Still, most people don’t pay a 10 to 40 per cent premium for the added nutritional value. Many cite environmental concerns as their main reason for doing so. But the environmental benefits of forgoing potentially ecosystem-disrupting pesticides in favour of less efficient, more resource-intensive crops are at best contentious.

Not to mention the fact that were it not for the Green Revolution, we’d probably be eating each other in an apocalyptic Malthusian nightmare. (But at least we’d be eating pesticide-free thumbsticks).
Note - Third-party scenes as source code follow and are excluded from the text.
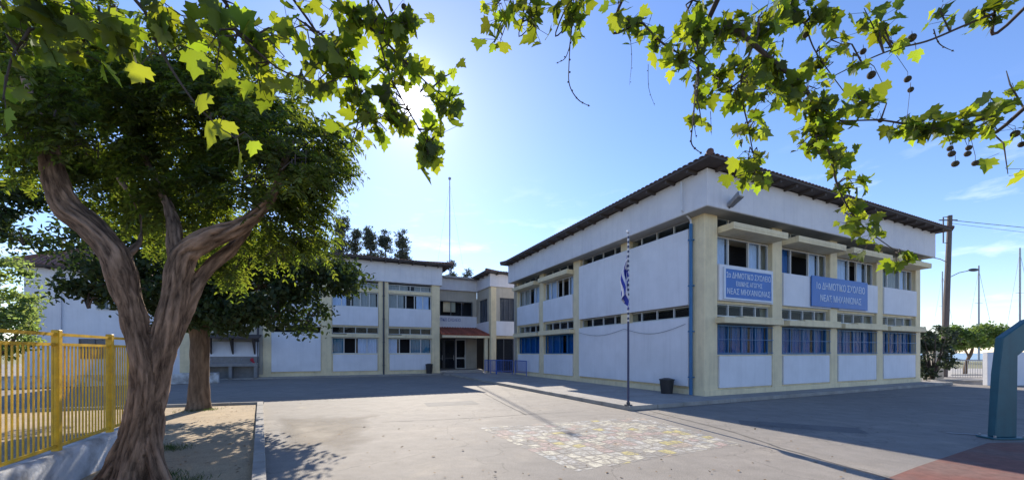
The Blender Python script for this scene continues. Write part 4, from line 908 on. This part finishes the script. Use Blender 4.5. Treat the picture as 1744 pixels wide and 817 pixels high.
def sprays(ells, nspray, nl, ln, lsize, cen, droop=1.0):
    """pinnate compound leaves: each a drooping rachis with paired leaflets"""
    wts = np.array([r[0]*r[1]*r[2] for _, r in ells])**.75; wts /= wts.sum(); cs = []
    for (c, r), w_ in zip(ells, wts):
        sub = in_ell(max(2, int(nspray*w_/22)), c, r, .4)
        for q in sub: cs.append(in_ell(22, q, (.26, .26, .2)))
    P = np.concatenate(cs); n = len(P); outw = P-np.array(cen); outw /= np.linalg.norm(outw, axis=1)[:, None]
    d = outw*.9+rng.normal(size=(n, 3))*.45; d[:, 2] -= .15; d /= np.linalg.norm(d, axis=1)[:, None]
    PP = []; SS = []; DD = []; NN = []; ln_ = ln*rng.uniform(.6, 1.3, n)
    side0 = np.cross(d, np.array([0, 0, 1.0])+rng.normal(size=(n, 3))*.25); side0 /= np.linalg.norm(side0, axis=1)[:, None]+1e-9
    for k in range(nl):
        t = (k//2+.6)/(nl/2); sg_ = 1 if k % 2 else -1
        pos = P+d*(ln_*t)[:, None]; pos[:, 2] -= ln_*t*t*.75*droop
        dd = d.copy(); dd[:, 2] -= 1.5*t*droop; dd /= np.linalg.norm(dd, axis=1)[:, None]
        ax = side0*sg_*.85+dd*.55; ax[:, 2] -= .25; ax += rng.normal(size=(n, 3))*.15; ax /= np.linalg.norm(ax, axis=1)[:, None]
        up3 = np.cross(side0, dd)+rng.normal(size=(n, 3))*.35; s = np.cross(ax, up3); s /= np.linalg.norm(s, axis=1)[:, None]+1e-9
        PP.append(pos); DD.append(ax); SS.append(s); NN.append(np.cross(s, ax))
    return np.concatenate(PP), (np.concatenate(SS), np.concatenate(DD), np.concatenate(NN))
T_LT = np.array([(0, 0, 0), (.17, .35, .02), (.13, .75, .0), (0, 1, -.03), (-.13, .75, 0), (-.17, .35, .02)]); F_LT = [(0, 1, 2, 3, 4, 5)]
P, SD = sprays(E1, 8200, 16, .26, .07, (-3.6, 5.4, 2.9))
foliage('crown', T_LT, F_LT, P, .070, M['leaf_pagoda'], t1, SD=SD, org=B1)
# twigs inside the crown
b = MB()
for c, r in E1:
    c = Vector(c)-B1
    for _ in range(5):
        q = Vector(in_ell(1, c, r)[0]); s = c+(Vector((random.uniform(-.15, .15), random.uniform(-.15, .15), random.uniform(-.2, -.05)))); q = c+(q-c)*.75; b.tube([s, (s+q)/2+Vector((0, 0, .06)), q], [.009, .006, .002], 5)
b.build('twigs', M['twig'], t1)

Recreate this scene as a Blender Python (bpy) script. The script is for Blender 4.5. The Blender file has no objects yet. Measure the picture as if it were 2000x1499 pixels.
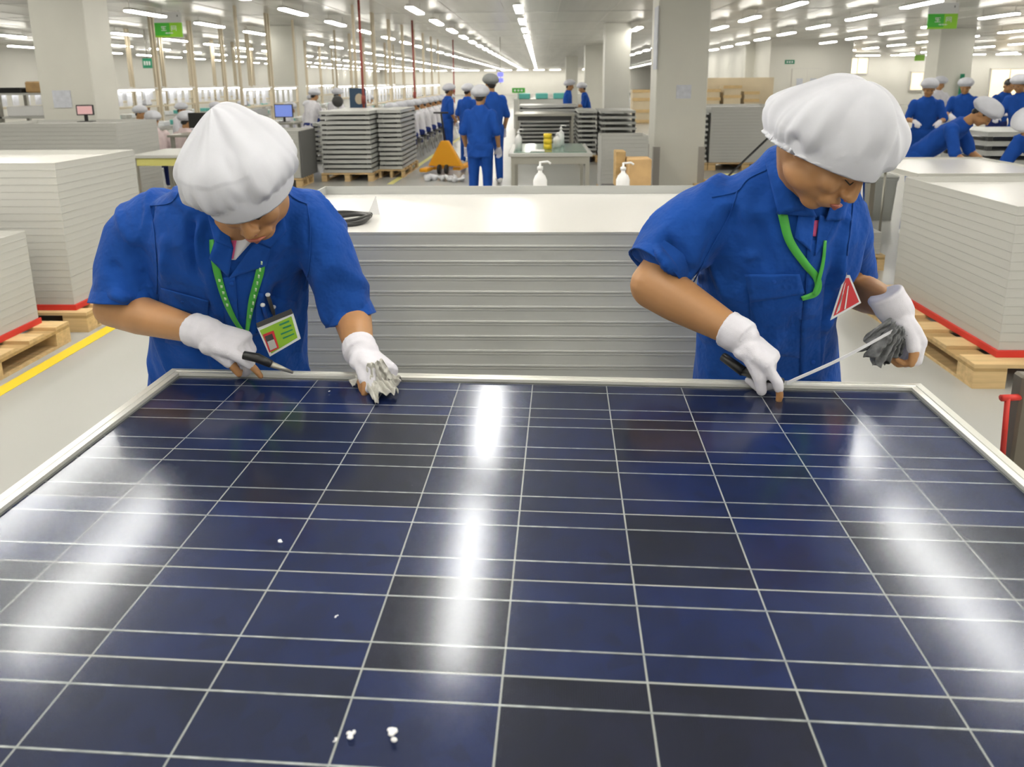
import bpy, bmesh, math, random
import numpy as np
from mathutils import Vector, Matrix, noise
from mathutils.bvhtree import BVHTree
random.seed(7)
SC = bpy.context.scene
COL = SC.collection
R = math.radians

# ------------------------------------------------------------------ camera
CAMH = 1.70
CA = Vector((0.99928082, 0.03704215, -0.00810704))
CB = Vector((-2.6352e-05, 0.21447757, 0.97672891))
CC = Vector((-0.03791891, 0.97602626, -0.2143243))
FPX, PX, PY = 1422.85, 1000.0, 470.2
CO = Vector((0, 0, CAMH))
cd = bpy.data.cameras.new('camera'); cam = bpy.data.objects.new('camera', cd); COL.objects.link(cam)
m = Matrix.Identity(4)
for i in range(3):
    m[i][0] = CA[i]; m[i][1] = CB[i]; m[i][2] = -CC[i]; m[i][3] = CO[i]
cam.matrix_world = m
cd.sensor_width = 36; cd.sensor_fit = 'HORIZONTAL'; cd.lens = FPX / 2000 * 36
cd.shift_x = 0; cd.shift_y = (PY - 749.5) / 2000
cd.clip_start = 0.05; cd.clip_end = 300
cd.dof.use_dof = True; cd.dof.focus_distance = 1.75; cd.dof.aperture_fstop = 6.3
SC.camera = cam
# ------------------------------------------------------------------ world, exposure
w = bpy.data.worlds.new('world'); SC.world = w; w.use_nodes = True
w.node_tree.nodes['Background'].inputs[0].default_value = (0.9, 0.92, 1, 1)
w.node_tree.nodes['Background'].inputs[1].default_value = 0.05
SC.view_settings.view_transform = 'Standard'; SC.view_settings.look = 'None'
SC.view_settings.gamma = 1; SC.view_settings.use_curve_mapping = False
SC.view_settings.exposure = -0.46
LAMP = 42.0
SC.cycles.max_bounces = 6; SC.cycles.diffuse_bounces = 3; SC.cycles.glossy_bounces = 3
SC.cycles.transparent_max_bounces = 12
SC.cycles.caustics_reflective = False; SC.cycles.caustics_refractive = False
SC.cycles.sample_clamp_indirect = 8
SC.cycles.use_denoising = True

def at(u, v, Y):
    d = CA * ((u - PX) / FPX) + CB * ((PY - v) / FPX) + CC
    return CO + d * (Y / d.y)
def rdir(u, v):
    return (CA * ((u - PX) / FPX) + CB * ((PY - v) / FPX) + CC).normalized()

ORD = ['first', 'second', 'third', 'fourth', 'fifth', 'sixth', 'seventh', 'eighth', 'ninth', 'tenth', 'eleventh', 'twelfth', 'thirteenth', 'fourteenth', 'fifteenth', 'sixteenth', 'seventeenth', 'eighteenth', 'nineteenth', 'twentieth', 'twenty-first', 'twenty-second']
def inframe(P):
    d = Vector(P) - CO; w_ = d.dot(CC)
    if w_ <= 0: return False
    u = PX + FPX * d.dot(CA) / w_; v = PY - FPX * d.dot(CB) / w_
    return 0 < u < 2000 and 0 < v < 1499
# ------------------------------------------------------------------ materials
def mat(name, col, rough=0.5, metal=0.0, bump=None, var=None, spec=0.5, emit=None, coat=0, trans=0, sheen=0):
    m = bpy.data.materials.new(name); m.use_nodes = True
    nt = m.node_tree; p = nt.nodes['Principled BSDF']
    p.inputs['Base Color'].default_value = (*col, 1)
    p.inputs['Roughness'].default_value = rough
    p.inputs['Metallic'].default_value = metal
    p.inputs['Specular IOR Level'].default_value = spec
    p.inputs['Coat Weight'].default_value = coat
    p.inputs['Sheen Weight'].default_value = sheen
    if trans: p.inputs['Transmission Weight'].default_value = trans
    if emit:
        p.inputs['Emission Color'].default_value = (*emit[0], 1); p.inputs['Emission Strength'].default_value = emit[1]
    tc = nt.nodes.new('ShaderNodeTexCoord')
    if var:   # (scale, amount, stretch) value variation in object space
        mp = nt.nodes.new('ShaderNodeMapping'); nt.links.new(tc.outputs['Object'], mp.inputs[0])
        mp.inputs['Scale'].default_value = var[2] if len(var) > 2 else (1, 1, 1)
        n = nt.nodes.new('ShaderNodeTexNoise'); n.inputs['Scale'].default_value = var[0]; n.inputs['Detail'].default_value = 4
        nt.links.new(mp.outputs[0], n.inputs['Vector'])
        mx = nt.nodes.new('ShaderNodeMix'); mx.data_type = 'RGBA'
        a = var[1]
        mx.inputs['A'].default_value = (*[c * (1 - a) for c in col], 1)
        mx.inputs['B'].default_value = (*[min(1, c * (1 + a)) for c in col], 1)
        cr = nt.nodes.new('ShaderNodeMapRange'); cr.inputs[1].default_value = .3; cr.inputs[2].default_value = .7
        nt.links.new(n.outputs[0], cr.inputs[0]); nt.links.new(cr.outputs[0], mx.inputs['Factor'])
        nt.links.new(mx.outputs['Result'], p.inputs['Base Color'])
    if bump:
        n2 = nt.nodes.new('ShaderNodeTexNoise'); n2.inputs['Scale'].default_value = bump[0]; n2.inputs['Detail'].default_value = 3
        nt.links.new(tc.outputs['Object'], n2.inputs['Vector'])
        b = nt.nodes.new('ShaderNodeBump'); b.inputs['Strength'].default_value = bump[1]; b.inputs['Distance'].default_value = bump[2]
        nt.links.new(n2.outputs[0], b.inputs['Height']); nt.links.new(b.outputs[0], p.inputs['Normal'])
    return m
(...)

But this isn’t about rehashing the pro/cons of organic eating. It’s about the fact that there is a new Organic Café on Kingsland Road, a few shops away from the Organic Supermarket. What does that even mean? A café “of, relating to, or deriving from living matter”? The organic label has made hitherto undifferentiated commodities into bastions of socially acceptable snobbery, artificially (rather than organically) distinguishing “luxury” or premium goods from normal – or in some people’s eyes – inferior, products (cf. opening anecdote – not at all resentful). The fact that there are no appreciable benefits to organic produce can only mean that an organic tomato has become a Veblen good for which demand increases with price. It is not a Gucci bag, but the principle is more or less the same; in this case, consumption is slightly less conspicuous in the sense that it points to a certain lifestyle rather than serving as an explicit demonstration of wealth (which would be crude).